Recuerdo a Javier Arenas, ministro de Trabajo del gobierno de Aznar, alabando a Antonio Gutiérrez, líder de Comisiones entonces, y Gutiérrez tan feliz, devolviendo los cumplidos... Pero cambiaron las tornas. Llegó la crisis y solo entonces los dos “interlocutores sociales” (que ya habían renunciado hasta a ser sindicatos) descubrieron que pilotaban dos cascarones huecos. Se habían aplicado con tanta energía a desmantelar la fuerza que podían tener la que nacía de la fuerza de movilización, más allá del paro simbólico de 24 horas , que cuando hicieron sus llamamientos a la resistencia, descubrieron que no había nadie detrás. Y se indignaban cuando Esperanza Aguirre pedía que se eliminasen los “liberados sindicales”, cuando no había otra propuesta más lógica. Ya habían cumplido su misión, desarmar a los trabajadores. ¿Para qué les necesitaban en el futuro? Hicieron su trabajo de bomberos de forma impecable y fueron recompensados muy generosamente. ¿A qué viene ahora quejarse de que todas las cerillas de la caja están mojadas?[9]







[1] Líder es la forma moderna de llamar al jefe. Porque liderar, lo que se dice liderar, no lideran nada. Por ejemplo, Mariano y Pedro mandan, uno más que otro, pero solo porque en este momento uno tiene más poder, no porque esté mejor dotado, basta con ver las que arma cada vez que abre la boca... La cita que sigue es de “Álvarez (UGT): “Nos hemos sentido maltratados por el capital”, El País, 12/03/16. Suena un poco repetitiva, pero no es mi culpa.
[2] El detonante fue un decreto de congelación salarial de noviembre de 1975, obra del ministro Juan Miguel Villar Mir. El suegro de compi yogui, dicho sea de paso. Algunos no han conocido mal año.
[3] Carlos Carnicero Herreros: La ciudad donde nunca pasa nada. Vitoria, 3 de marzo de 1976. Servicio Central de Publicaciones del Gobierno Vasco, Vitoria-Gasteiz, (2007), p. 106.

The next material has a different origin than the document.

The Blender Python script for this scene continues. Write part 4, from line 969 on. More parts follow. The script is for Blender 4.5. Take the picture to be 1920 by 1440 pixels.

[4] Comisaría General de Investigación Social: Boletín Informativo Nº 26, (06/07/76). Citado por Carnicero, p. 80. Hay que aclarar que nunca hubo tal intento de engranaje.
[5] Todo el poder a la Asamblea. Vitoria 3 de Marzo de 1976 en sus documentos. Likiniano Elkartea, (2001), p. 5.
[6] Fue el primero de estos enfrentamientos rituales. Una huelga general de un día carece de sentido. El objeto de la huelga general es, precisamente, hacer caer al gobierno y no tiene límite de tiempo. Se mantiene hasta que triunfa o es derrotada. Pese a lo escrito, reconozco haber participado con entusiasmo en todas las que ha habido desde diciembre de 1988 salvo una, la de 2002, que encontré muy extraña.
[7] Como Miquel Amorós, que se movió por aquel ambiente y casi treinta años después no ahorraba las críticas: “la neoCNT, la casa común de sindicalistas extraviados, aventureros, anarquistas folklóricos y provocadores”. Los incontrolados [crónicas de la españa salvaje 1976 1981]. Klinamen, (Sevilla), 2004, p.9.
[8] Historia de diez años. Esbozo para un cuadro histórico de los progresos de la alienación social. Klinamen, (Sevilla), 2005, p. 96.
[9] Como el texto ha salido muy largo, pronto aparecerá una nota sobre las huelgas de gasolineras de Barcelona que creo que ilustra bien el proceso que aquí se cuenta.